La patria libertaria de Gastibeltza

La figura y la escritura de Mark Legasse han poblado con sus leyendas románticas el imaginario de ciertos entusiastas del país, en distintas épocas, quizás a falta de otros referentes. Leímos con deleite las vicisitudes de las Carabinas de Gastibeltza, los contrabandistas de Ilargizarra…

Legasse, en efecto, era un personaje romántico, simpático, de fábula. De ahí a sacar de sus ocurrencias conclusiones de carácter estratégico va un salto temerario. Leo el artículo de Mitxelko Uranga (Legasse eta estatua. Berria 15/09/2005), y creo que peca de ligereza en sus afirmaciones, escritas sobre todo en clave metafórica y literaria. Pero es posible que en esta tierra ideas semejantes se tomen al pie de la letra, y se me ocurre que tal vez estén más extendidas y arraigadas de lo que pensara.

Destacan, sobre todo, dos argumentos de Mitxelko, sobre los que, por añadidura, se sostiene su escrito. El primero viene a decir que si Legasse pensaba un futuro sin Estado es porque nunca ha existido un Estado vasco (Euskaldunen buruak ateak ixten dizkio etengabean estatuaren ideiari, historian zehar ez baita sekulan egon euskal estaturik).

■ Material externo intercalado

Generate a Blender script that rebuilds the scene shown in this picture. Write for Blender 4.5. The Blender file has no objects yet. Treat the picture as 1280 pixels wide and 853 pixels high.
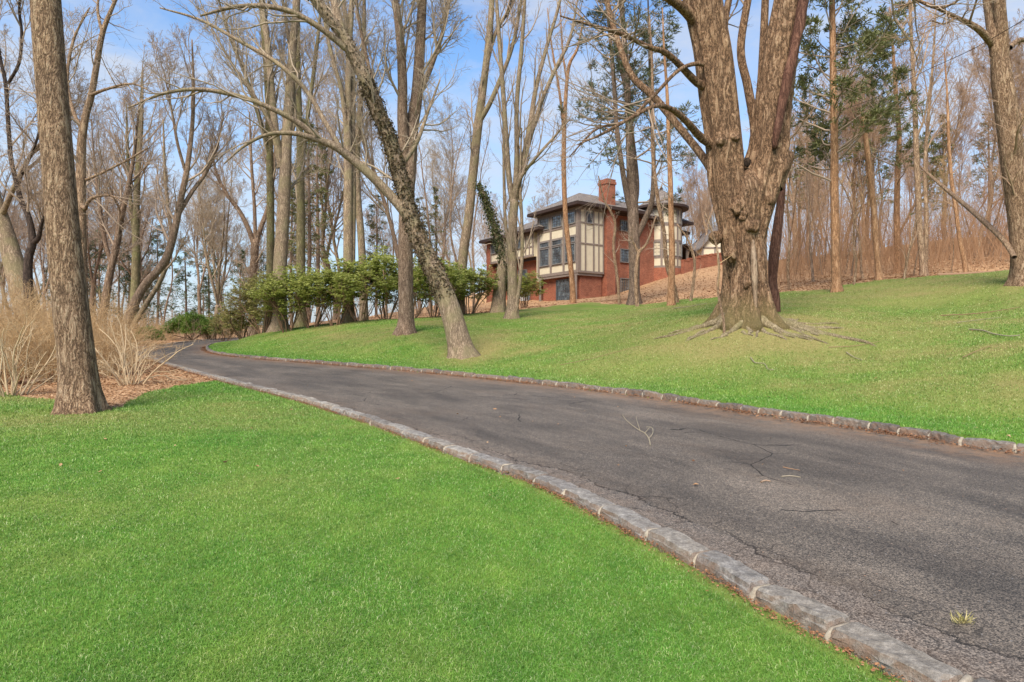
import bpy, math
import numpy as np
from mathutils import Vector
R = math.radians
sc = bpy.context.scene
COL = sc.collection
F, CU, CV, EYE = 800.0, 640.0, 426.5, 1.5
SLOPE = 0.034

def P(u, v, d):
    """photo direction at a real distance d (metres ahead) -> world point"""
    return np.array([(u - CU) / F * d, d, EYE + (CV - v) / F * d])

# ------------------------------------------------------------ mesh building
class MB:
    def __init__(s): s.v, s.q, s.t, s.n, s.uv = [], [], [], 0, None
    def add(s, v, q=None, t=None):
        v = np.asarray(v, float).reshape(-1, 3)
        if q is not None and len(q): s.q.append(np.asarray(q, np.int64).reshape(-1, 4) + s.n)
        if t is not None and len(t): s.t.append(np.asarray(t, np.int64).reshape(-1, 3) + s.n)
        s.v.append(v); s.n += len(v)
    def arrays(s):
        v = np.concatenate(s.v) if s.v else np.zeros((0, 3))
        q = np.concatenate(s.q) if s.q else np.zeros((0, 4), np.int64)
        t = np.concatenate(s.t) if s.t else np.zeros((0, 3), np.int64)
        return v, q, t
    def mesh(s, name, mat, smooth=True, origin=None):
        v, q, t = s.arrays()
        if origin is not None: v = v - np.asarray(origin)
        return raw_mesh(name, v, q, t, mat, smooth)

def raw_mesh(name, v, q, t, mat, smooth=True):
    me = bpy.data.meshes.new(name)
    nq, nt = len(q), len(t)
    me.vertices.add(len(v)); me.vertices.foreach_set('co', np.ascontiguousarray(v, np.float32).ravel())
    me.loops.add(nq * 4 + nt * 3)
    me.loops.foreach_set('vertex_index', np.concatenate([q.ravel(), t.ravel()]).astype(np.int32))
    me.polygons.add(nq + nt)
    st = np.concatenate([np.arange(nq) * 4, nq * 4 + np.arange(nt) * 3]).astype(np.int32)
    me.polygons.foreach_set('loop_start', st)
    me.polygons.foreach_set('use_smooth', np.full(nq + nt, smooth, bool))
    me.update(calc_edges=True)
    if mat: me.materials.append(mat)
    return me

def link(name, data, parent=None, loc=None):
    o = bpy.data.objects.new(name, data); COL.objects.link(o)
    if parent is not None: o.parent = parent
    if loc is not None: o.location = [float(c) for c in loc]
    return o
def tag(o, label=None, cat=None, group=None, kind=None):
    if label: o['label'] = label
    if cat: o['category'] = cat
    if group: o['group'] = group
    if kind: o['kind'] = kind
    return o
def thing(name, loc, label, cat, group=None):
    return tag(link(name, None, loc=loc), label, cat, group)
def copy_tree(o, loc=None, rotz=0.0, scale=1.0, parent=None):
    c = o.copy(); COL.objects.link(c); c.parent = parent
    for ch in list(o.children): copy_tree(ch, parent=c)
    if loc is not None:
        c.location = [float(a) for a in loc]; c.rotation_euler = (0, 0, rotz)
        c.scale = (scale,) * 3 if np.isscalar(scale) else scale
    return c

def box(mb, c, size, axes=None):
    """box centred at c; axes = 3 unit vectors"""
    a = np.eye(3) if axes is None else np.asarray(axes, float)
    h = np.asarray(size, float) / 2
    s = np.array([[-1,-1,-1],[1,-1,-1],[1,1,-1],[-1,1,-1],[-1,-1,1],[1,-1,1],[1,1,1],[-1,1,1]], float)
    v = np.asarray(c, float) + (s * h) @ a
    mb.add(v, [[0,3,2,1],[4,5,6,7],[0,1,5,4],[1,2,6,5],[2,3,7,6],[3,0,4,7]])

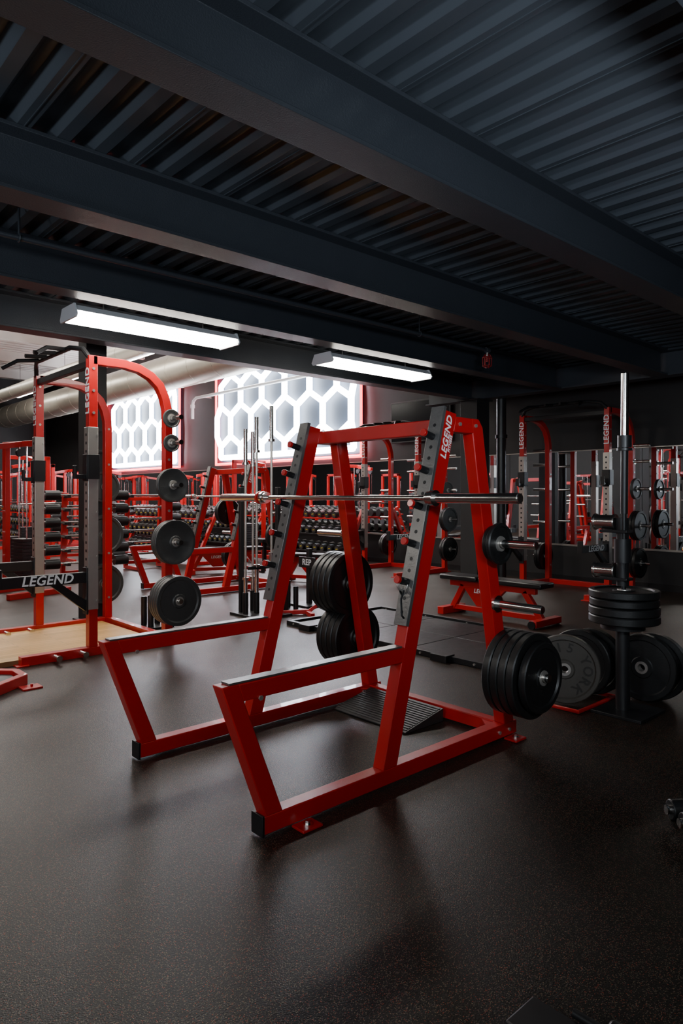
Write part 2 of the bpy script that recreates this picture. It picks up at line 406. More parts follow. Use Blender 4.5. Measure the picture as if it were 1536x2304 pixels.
# ------------------------------------------------------------------ squat rack
def S(p): return (p[0]-2.6, p[1])
sq = empty('squat_rack', 'red angled steel squat rack with safety rails on rubber floor', 'squat rack', (2.6, 2.965, 0), group='open squat racks')
ux = lambda z: 2.47+.48*(z-.09)/1.81      # front upright centreline
rx = lambda z: 3.50-.32*(z-.09)/1.79      # rear leg centreline
for sg in (-1, 1):
    y0, y1 = sorted((sg*.537, sg*.6125))
    def bar(name, pts, a=y0, b=y1, m=RED, bev=.005, label=None):
        return MB().prism([S(p) for p in pts], 'y', a, b).obj(name, m, sq, bev, label)
    bar('base_rail', [(1.70, .012), (3.58, .012), (3.58, .09), (1.70, .09)])
    bar('end_cap', [(1.688, .006), (1.70, .006), (1.70, .096), (1.688, .096)], y0-.004, y1+.004, BLACK, .002, 'black plastic end cap')
    bar('front_post', [(1.71, .088), (1.80, .088), (1.60, .60), (1.575, .675), (1.49, .675)])
    bar('safety_rail', [(1.595, .60), (ux(.6)-.045, .60), (ux(.675)-.045, .675), (1.57, .675)])
    bar('safety_strip', [(1.53, .6755), (ux(.675)-.06, .6755), (ux(.675)-.06, .684), (1.53, .684)], y0+.008, y1-.008, WORN, .001, 'worn dark strip on safety rail')
    bar('front_upright', [(ux(.088)-.05, .088), (ux(.088)+.05, .088), (ux(1.90)+.05, 1.90), (ux(1.90)-.05, 1.915)])
    bar('rear_leg', [(rx(.088)-.048, .088), (rx(.088)+.048, .088), (rx(1.84)+.05, 1.84), (rx(1.88)+.02, 1.885), (rx(1.8)-.06, 1.885), (rx(1.8)-.05, 1.80)])
    bar('top_rail', [(ux(1.80)+.047, 1.80), (rx(1.8)-.04, 1.80), (rx(1.8)-.055, 1.885), (ux(1.88)+.047, 1.885)])
    bar('wear_strip', [(ux(.78)-.052, .78), (ux(1.93)-.052, 1.93), (ux(1.93)-.075, 1.935), (ux(.78)-.075, .785)], y0-.006, y1+.006, WORN, .002, 'worn dark grey wear strip with peg holes')
    mb = MB()
    for z in (.85, .92, 1.06, 1.12, 1.26, 1.32, 1.46, 1.52, 1.65, 1.71, 1.83): mb.cyl((ux(z)-.0745-2.6, (y0+y1)/2, z), (ux(z)-.0775-2.6, (y0+y1)/2, z+.001), .010, n=12)
    mb.obj('hole_column', BLACK, sq, label='column of small dark holes')
    for z in (1.0, 1.195, 1.39, 1.58, 1.765):
        px = ux(z)-.072-2.6; yc = (y0+y1)/2
        o = MB().cyl((px, yc, z), (px-.068, yc, z+.018), .019).obj('bar_peg', BLACK, sq, .002, 'black round bar peg')
        MB().cyl((px-.0675, yc, z+.018), (px-.085, yc, z+.022), .0205).obj('peg_cap', RED, o, .002, 'red cap on peg')
    for z in (.42, .815, 1.175):
        px = rx(z)-2.6; s0 = sg*.6125; ln = .30
        mb = MB().cyl((px, s0, z), (px, s0+sg*ln, z), .024).cyl((px, s0, z), (px, s0+sg*.014, z), .05).cyl((px, s0+sg*ln, z), (px, s0+sg*(ln+.006), z), .021)
        mb.obj('weight_horn', CHROME, sq, label='chrome storage horn')
    mb = MB()
    for (bx, bz) in ((3.50, .05), (3.40, .05), (rx(1.84)-.02, 1.845), (ux(1.84)+.09, 1.845), (1.66+.02, .60)):
        for yy, d in ((y0, -1), (y1, 1)): mb.cyl((bx-2.6, yy, bz), (bx-2.6, yy+d*.008, bz), .011, n=6)
    mb.obj('bolts', STEEL, sq)
    for fxx in (1.90, 3.50):
        yo = sg*.6125
        MB().box(fxx-2.6-.055, fxx-2.6+.055, min(yo, yo+sg*.085), max(yo, yo+sg*.085), 0, .012).obj('floor_tab', RED, sq, .003)
        MB().cyl((fxx-2.6, yo+sg*.045, .012), (fxx-2.6, yo+sg*.045, .018), .022).cyl((fxx-2.6, yo+sg*.045, .018), (fxx-2.6, yo+sg*.045, .032), .012, n=6).obj('anchor_bolt', CHROME, sq)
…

Mentira interesada. Las verdades oficiales -españolas y francesas- se utilizan para reforzar el status quo y el poder sobre los pueblos; pero aún más grave y desconcertante es que los supuestos disidentes legassianos se avengan a apuntalar esas versiones envenenadas. Durante cientos de años ha existido un Estado vasco -Navarra; con su capital Iruñea-, que llegó hasta la Edad Moderna con todas sus atribuciones. A lo largo de la historia la población vasca ha tenido presencia de pleno derecho en Europa durante mucho más tiempo que Estonia, Ucrania, Polonia, Holanda, Irlanda… Como dijo Shakespeare, «Navarre shall be the Gonder of the world». «Navarra será algún día la admiración del mundo». Una cosa es que la conquista y las armas enemigas nos desmantelaran; y otra que demos por buena -por oportuna, o legítima- esa violencia. Pero ese Estado ha existido, y entre sus circunstancias está la de haber dado consistencia, cuerpo y continuidad, a través de los siglos y a pesar de sus limitaciones, a la colectividad vasca.

La segunda teoría de Mitxelko, no menos lamentable y desencaminada, es la de que el Estado no sea más que un mero regulador de la violencia («Indarra eta biolentziaren erabilera monopolizatzen duen eta hauen erregulatzen dituen erakunde politikoa baino ez da»). En una discusión de taberna o una cena de sidrería este tipo de afirmaciones de cátedra quedan muy rotundas y categóricas. Pero en la realidad cotidiana esta contundencia se limita a una patética muestra de incultura por parte de quien la enuncia. Además del monopolio de la violencia legítima que se le adjudica, el Estado en el concierto internacional es el sujeto de la acción política (y no los pueblos, ni las naciones, ni la sociedad civil, ni los particulares…). En tiempos de la globalización el Estado es el único poder que regula (hasta donde alcanza), si no la economía, sí algunas magnitudes económicas (políticas fiscales, presupuestarias, inversiones, sociales… No me atrevo a hablar del Estado del Bienestar para no dar facilidades a la réplica; pero hay lo que hay).

El Estado nos organiza, construye, impone, difunde, las verdades oficiales sobre las que se sostiene nuestra existencia cotidiana. Decía López Petit que la verdad, a falta de mejor definición filosófica o periodística, es como el coche oficial que, con los cristales ahumados, recorre las calles entre luces, escoltas y sirenas. Nadie que lo ve sabe qué va dentro, o incluso si va vacío. Tanto da. A su paso la población se aparta, el tráfico se detiene, e indefectiblemente se ordena el espacio y el tiempo. Su mero avance es un signo de autoridad que instaura un orden en nuestras vidas.

Medios de comunicación, marco territorial, planificación presupuestaria, educación, lengua oficial, poder ordenador de las instituciones en el trabajo y la convivencia, construcción cotidiana de la «nación» y de la realidad social que transitamos y sobre la que fundamos nuestra existencia… Pensar que el Estado es no más que violencia (aunque por supuesto haya violencia en todo esto) es pura ceguera, candidez y complacencia.

Se pueden añadir infinidad de objeciones al escrito de Mitxelko. Pero creo que basta una para cerrar esta respuesta. En la sociedad en que estamos, en Europa, en nuestra época, si un pueblo o persona no aspira a un marco estatal propio, a una organización propia de su convivencia, se condena a malvivir en la realidad ajena. En otro Estado. Opresor, ocupante, con otra identidad, lengua, soberanía… Porque no hay lugar para vivir fuera.